I have never been in a war, nor have I even served in the military. But I have seen the faces of men who have experienced war, and the tears of those who have served.
Whether we have seen war first-hand or heard stories from others who have, we are prone to ask questions.
“If there is a God, how could He let the atrocities of war happen? Doesn’t the darkness of war disprove the existence of a God who claims to be light?”
These are valuable questions that we should honor and ask. But these uncertainties can only be answered if we are willing to ask tougher and more unsettling questions. War is only part of the cruelties of this world. Genocide, riots, infanticide, murder, and prejudice occur around the globe and in our country. But on a personal and more painful level, we have experienced loved ones die suddenly and without warning, the invisible walls that make those closest to us the most distant, and the broken areas of our own lives. Where is God in the midst of this?
Thankfully, the Bible doesn’t shy away from these questions. It doesn’t tell us to look the other way or solve these problems by simply being nice. The Bible actually acknowledges that things are not the way they are supposed to be. The life we long for, the life without war and pain and shattered pieces, is actually the way it was. But in Eden, man ignored the direction of God and brought life from pure pleasure to utter anguish. While we see reflections of the goodness of Eden in our lives, it could never be like it was.

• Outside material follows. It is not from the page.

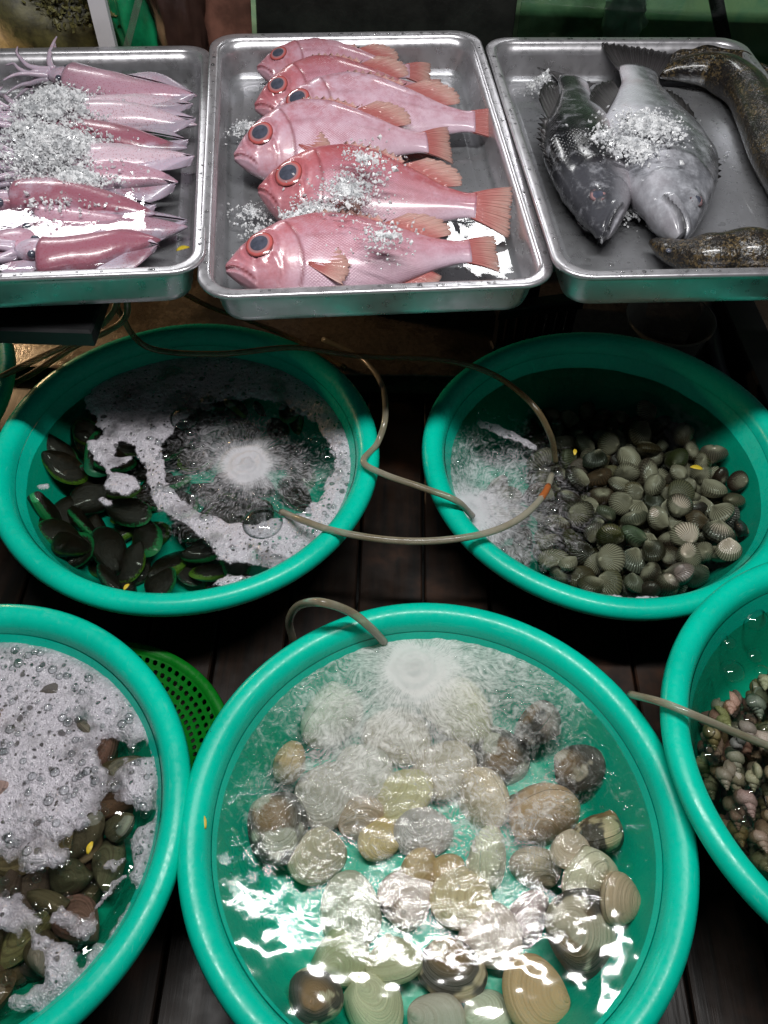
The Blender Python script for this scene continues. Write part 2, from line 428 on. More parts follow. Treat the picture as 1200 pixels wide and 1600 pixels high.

This only partially answers the “why” of our questions, and doesn’t offer us much consolation. But the comfort comes when we start to examine Jesus. Perhaps some of the most soothing words in the Bible are the shortest: “Jesus wept”. As Jesus comes before the tomb of His deceased friend Lazarus, He doesn’t immediately bring him back to life, nor offer shallow soothing words to those near the grave. Instead, He cries. He weeps, and in His tears, we see His acknowledgement of the pain that this life brings. Our questions are validated by the weeping of Jesus. And yet, this is not the end of the story. Jesus raises Lazarus from the dead.
Jesus did not shy away from the pain of our world. Jesus, God Himself, entered into it. Jesus left the pleasure of His Father’s presence to enter into the brokenness and death that we know.
When Jesus was born into 1st-century Palestine, He entered into a world occupied by foreign invaders. Jesus’ own people were not ruling their own land. And yet, this political instability did not keep Him from entering into our shattered world. He came to serve and save those who lived in the midst of brokenness and pain, not unlike our world in the 21st century.
Jesus did not encounter this world’s devastation just through the death of friends, but also in His own body and spirit. He experienced ultimate injustice, wrongly executed by the Romans and Jews in His innocence, and ultimate pain, His Father shunning His sinless Son who took the sin of the world on His back.
The life-giving work of Jesus wasn’t just for the dead man, Lazarus. Jesus promised to make all things new through being punished for the sin of the world. When Jesus says all things will be made new, He means ALL things.
It is much like a beautiful house that has decayed and deteriorated over the years due to misuse and neglect, and then is restored to its original glorious state. The scope of the house’s restoration is every floor, every room, every nook and cranny. The level of the house’s restoration is total. Everything will be made perfectly new.
In a similar way, Jesus will restore all things in this broken world and in all areas of the lives of those who ask Him too. Imagine a realm of peace in this world so total and perfect, that the weapons of war that take people’s lives would be melted and remade into instruments that give life.
As we ask questions about the atrocities of war and of life in general, we see that these questions do not disprove the existence of God. Instead, they reveal more about Him to us, for God does now shy away from our pain, but instead enters into it. The ruin of this world is not from a cruel Divine hand that moves us around like pawns on a chess-board. No, the rubble we experience is the snowball effect from man’s decision against God in Eden.
And yet we see that He is still in control as He is restoring all of life until the day when Jesus returns into the brokenness and pain once more, not to start the process of redemption, but to finish it completely, with finality, and for eternity.
Dedicated to the men of Pigiron, who have been asking the tough questions together since their first reunion in 2002.